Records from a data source
>>>

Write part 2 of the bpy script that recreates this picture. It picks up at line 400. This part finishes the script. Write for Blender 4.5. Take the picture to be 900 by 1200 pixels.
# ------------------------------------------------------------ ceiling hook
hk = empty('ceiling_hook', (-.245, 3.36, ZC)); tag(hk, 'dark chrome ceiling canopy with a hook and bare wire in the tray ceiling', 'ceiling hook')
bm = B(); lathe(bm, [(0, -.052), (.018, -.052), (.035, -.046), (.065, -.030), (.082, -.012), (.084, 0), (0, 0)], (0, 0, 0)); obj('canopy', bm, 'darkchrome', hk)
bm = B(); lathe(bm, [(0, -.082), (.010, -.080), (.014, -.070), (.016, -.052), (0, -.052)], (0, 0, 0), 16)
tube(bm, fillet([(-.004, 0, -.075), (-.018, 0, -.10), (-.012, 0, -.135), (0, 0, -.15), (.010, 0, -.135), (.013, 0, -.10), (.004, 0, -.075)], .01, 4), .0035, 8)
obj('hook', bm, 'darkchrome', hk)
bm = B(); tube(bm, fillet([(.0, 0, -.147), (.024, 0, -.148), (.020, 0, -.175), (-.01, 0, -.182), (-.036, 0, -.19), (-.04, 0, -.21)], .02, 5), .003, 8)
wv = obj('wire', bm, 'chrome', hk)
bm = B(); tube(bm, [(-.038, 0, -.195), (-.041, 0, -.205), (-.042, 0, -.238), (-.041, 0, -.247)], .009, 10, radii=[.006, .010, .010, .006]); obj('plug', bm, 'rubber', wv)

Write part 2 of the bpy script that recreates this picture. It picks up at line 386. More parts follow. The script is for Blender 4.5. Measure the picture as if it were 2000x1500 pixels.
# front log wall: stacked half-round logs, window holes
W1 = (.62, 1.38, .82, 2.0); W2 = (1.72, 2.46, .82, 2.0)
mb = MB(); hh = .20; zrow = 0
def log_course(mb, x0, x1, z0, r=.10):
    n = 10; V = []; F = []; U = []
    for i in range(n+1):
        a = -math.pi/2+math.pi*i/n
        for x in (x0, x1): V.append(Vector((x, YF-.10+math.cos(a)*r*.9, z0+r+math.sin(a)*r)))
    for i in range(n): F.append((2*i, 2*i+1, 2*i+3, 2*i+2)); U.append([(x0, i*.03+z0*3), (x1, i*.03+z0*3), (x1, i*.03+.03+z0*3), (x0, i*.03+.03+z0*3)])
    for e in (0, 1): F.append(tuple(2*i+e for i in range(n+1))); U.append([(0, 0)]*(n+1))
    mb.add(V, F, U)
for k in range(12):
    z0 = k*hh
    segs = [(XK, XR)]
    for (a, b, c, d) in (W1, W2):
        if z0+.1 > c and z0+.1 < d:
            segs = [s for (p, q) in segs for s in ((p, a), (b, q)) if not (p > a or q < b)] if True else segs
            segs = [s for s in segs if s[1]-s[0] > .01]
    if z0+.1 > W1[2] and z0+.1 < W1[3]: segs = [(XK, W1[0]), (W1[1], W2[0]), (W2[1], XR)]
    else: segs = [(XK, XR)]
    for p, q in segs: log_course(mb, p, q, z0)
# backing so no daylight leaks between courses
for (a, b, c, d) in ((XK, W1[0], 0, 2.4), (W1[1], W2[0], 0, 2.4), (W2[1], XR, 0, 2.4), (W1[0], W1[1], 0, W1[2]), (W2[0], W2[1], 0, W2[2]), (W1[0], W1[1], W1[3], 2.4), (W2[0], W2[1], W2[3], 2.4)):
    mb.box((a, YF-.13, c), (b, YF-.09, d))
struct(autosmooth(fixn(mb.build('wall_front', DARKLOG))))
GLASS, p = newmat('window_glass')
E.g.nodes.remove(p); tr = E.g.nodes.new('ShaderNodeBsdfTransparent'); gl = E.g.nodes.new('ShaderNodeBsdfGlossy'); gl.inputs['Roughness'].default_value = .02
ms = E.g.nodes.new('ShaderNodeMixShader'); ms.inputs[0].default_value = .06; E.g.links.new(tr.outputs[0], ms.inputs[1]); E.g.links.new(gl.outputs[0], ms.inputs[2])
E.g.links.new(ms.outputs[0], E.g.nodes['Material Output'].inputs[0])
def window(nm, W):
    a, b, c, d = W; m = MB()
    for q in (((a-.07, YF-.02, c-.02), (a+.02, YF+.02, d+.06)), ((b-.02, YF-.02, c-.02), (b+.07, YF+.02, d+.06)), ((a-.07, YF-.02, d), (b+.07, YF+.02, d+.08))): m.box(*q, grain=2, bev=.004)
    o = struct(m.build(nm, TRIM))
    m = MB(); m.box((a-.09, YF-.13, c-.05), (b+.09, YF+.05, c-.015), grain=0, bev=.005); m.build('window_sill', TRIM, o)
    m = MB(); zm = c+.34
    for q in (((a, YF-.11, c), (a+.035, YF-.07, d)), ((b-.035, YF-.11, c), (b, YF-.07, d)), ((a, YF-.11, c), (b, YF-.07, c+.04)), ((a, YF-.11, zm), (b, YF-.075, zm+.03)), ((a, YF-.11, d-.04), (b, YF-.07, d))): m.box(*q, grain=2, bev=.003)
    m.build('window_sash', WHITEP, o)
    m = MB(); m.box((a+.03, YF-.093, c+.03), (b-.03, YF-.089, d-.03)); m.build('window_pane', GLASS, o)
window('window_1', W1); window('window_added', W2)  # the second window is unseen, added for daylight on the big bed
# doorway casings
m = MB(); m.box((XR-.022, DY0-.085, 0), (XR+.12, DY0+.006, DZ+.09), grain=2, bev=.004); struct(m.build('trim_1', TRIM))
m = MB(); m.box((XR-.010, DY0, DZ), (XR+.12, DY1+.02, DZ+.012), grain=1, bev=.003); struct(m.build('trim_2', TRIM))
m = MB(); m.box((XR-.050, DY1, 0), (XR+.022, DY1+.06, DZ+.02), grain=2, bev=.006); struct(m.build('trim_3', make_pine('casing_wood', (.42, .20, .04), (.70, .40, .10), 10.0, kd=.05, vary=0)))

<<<

| PROBLEM REQUIREMENTS |
Quote the data above from the line containing "for p, q in" to the line containing "mb.box((a, YF-.13, c), (b, YF-.09, d))", inclusive, and stop.

| CORRECT OUTPUT |
    for p, q in segs: log_course(mb, p, q, z0)
# backing so no daylight leaks between courses
for (a, b, c, d) in ((XK, W1[0], 0, 2.4), (W1[1], W2[0], 0, 2.4), (W2[1], XR, 0, 2.4), (W1[0], W1[1], 0, W1[2]), (W2[0], W2[1], 0, W2[2]), (W1[0], W1[1], W1[3], 2.4), (W2[0], W2[1], W2[3], 2.4)):
    mb.box((a, YF-.13, c), (b, YF-.09, d))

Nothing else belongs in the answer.